It never dawned

My music purchases tend to come from Franklin, Tennessee. Naxos has eaten up every classical music distributor in the country, and the resulting warehouse probably holds upward of 3 million items. It’s a good location, close to Nashville’s airports and supplied with trucking arteries. But when I started looking at the area with Mapquest, I noticed this:

Franklin is entirely surrounded by plantations. It is as if the 13th Amendment never dawned. Likely the plantation owners send their chattel to the warehouse, where they pack and ship all day. I have known all along that Klaus Heymann would do anything to keep his costs low on his Naxos CDs — he is famous for inducing lesser musical organizations to record with him without royalties — but taking advantage of a rift in time to avail himself of Confederate labor practices goes beyond ingenuity. It may be difficult to find anyone in William Barr’s Department of Justice who will investigate this situation, let alone mount a prosecution. I hope that Franklin and its plantations will come to the attention of the next administration.

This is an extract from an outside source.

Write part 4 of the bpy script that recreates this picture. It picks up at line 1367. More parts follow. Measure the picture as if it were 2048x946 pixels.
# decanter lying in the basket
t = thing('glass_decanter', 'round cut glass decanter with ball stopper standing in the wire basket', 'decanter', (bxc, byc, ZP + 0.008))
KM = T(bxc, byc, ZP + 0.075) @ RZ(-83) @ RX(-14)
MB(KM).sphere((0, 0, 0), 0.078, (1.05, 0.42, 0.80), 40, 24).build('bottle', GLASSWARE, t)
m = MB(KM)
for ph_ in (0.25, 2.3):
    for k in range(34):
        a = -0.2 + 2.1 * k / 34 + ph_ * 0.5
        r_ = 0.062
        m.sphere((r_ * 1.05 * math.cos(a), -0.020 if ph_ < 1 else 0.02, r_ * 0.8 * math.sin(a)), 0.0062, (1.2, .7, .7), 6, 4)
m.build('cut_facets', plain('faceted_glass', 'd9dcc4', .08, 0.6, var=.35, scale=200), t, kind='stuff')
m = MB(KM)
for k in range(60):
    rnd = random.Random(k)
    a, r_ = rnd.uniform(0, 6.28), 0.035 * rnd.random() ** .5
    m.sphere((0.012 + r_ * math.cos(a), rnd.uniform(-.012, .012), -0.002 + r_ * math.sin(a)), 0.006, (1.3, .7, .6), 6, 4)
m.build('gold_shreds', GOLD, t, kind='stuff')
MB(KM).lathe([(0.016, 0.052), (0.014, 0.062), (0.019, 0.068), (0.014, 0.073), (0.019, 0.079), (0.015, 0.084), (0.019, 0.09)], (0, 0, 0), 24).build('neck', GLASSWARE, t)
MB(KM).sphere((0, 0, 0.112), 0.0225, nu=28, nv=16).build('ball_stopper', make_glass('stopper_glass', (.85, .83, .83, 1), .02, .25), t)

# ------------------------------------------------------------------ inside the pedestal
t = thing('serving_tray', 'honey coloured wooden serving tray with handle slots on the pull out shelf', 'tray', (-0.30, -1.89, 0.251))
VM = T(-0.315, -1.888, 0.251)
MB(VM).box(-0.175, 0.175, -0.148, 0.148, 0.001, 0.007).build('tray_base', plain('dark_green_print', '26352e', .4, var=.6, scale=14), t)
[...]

3 thoughts on “It never dawned

  1. I know the area. What is called a plantation in Franklin is what would probably be called a horse farm elsewhere. The land is hilly and not suited to cotton or tobacco, the classic plants of large-scale plantation slavery. On the other hand, if you’re a teenager in Franklin, you can go to Battle Ground Academy, located on a middling-important field of the Civil War.
    Nashville on the other hand is home to many vinyl plantations where ruthless recording execs monitor pickers and strummers as they sweat their way up and down the tone rows, each one on their “track”; the lucky ones get a token trophy known as a “plat’num” to hang on the cabin wall.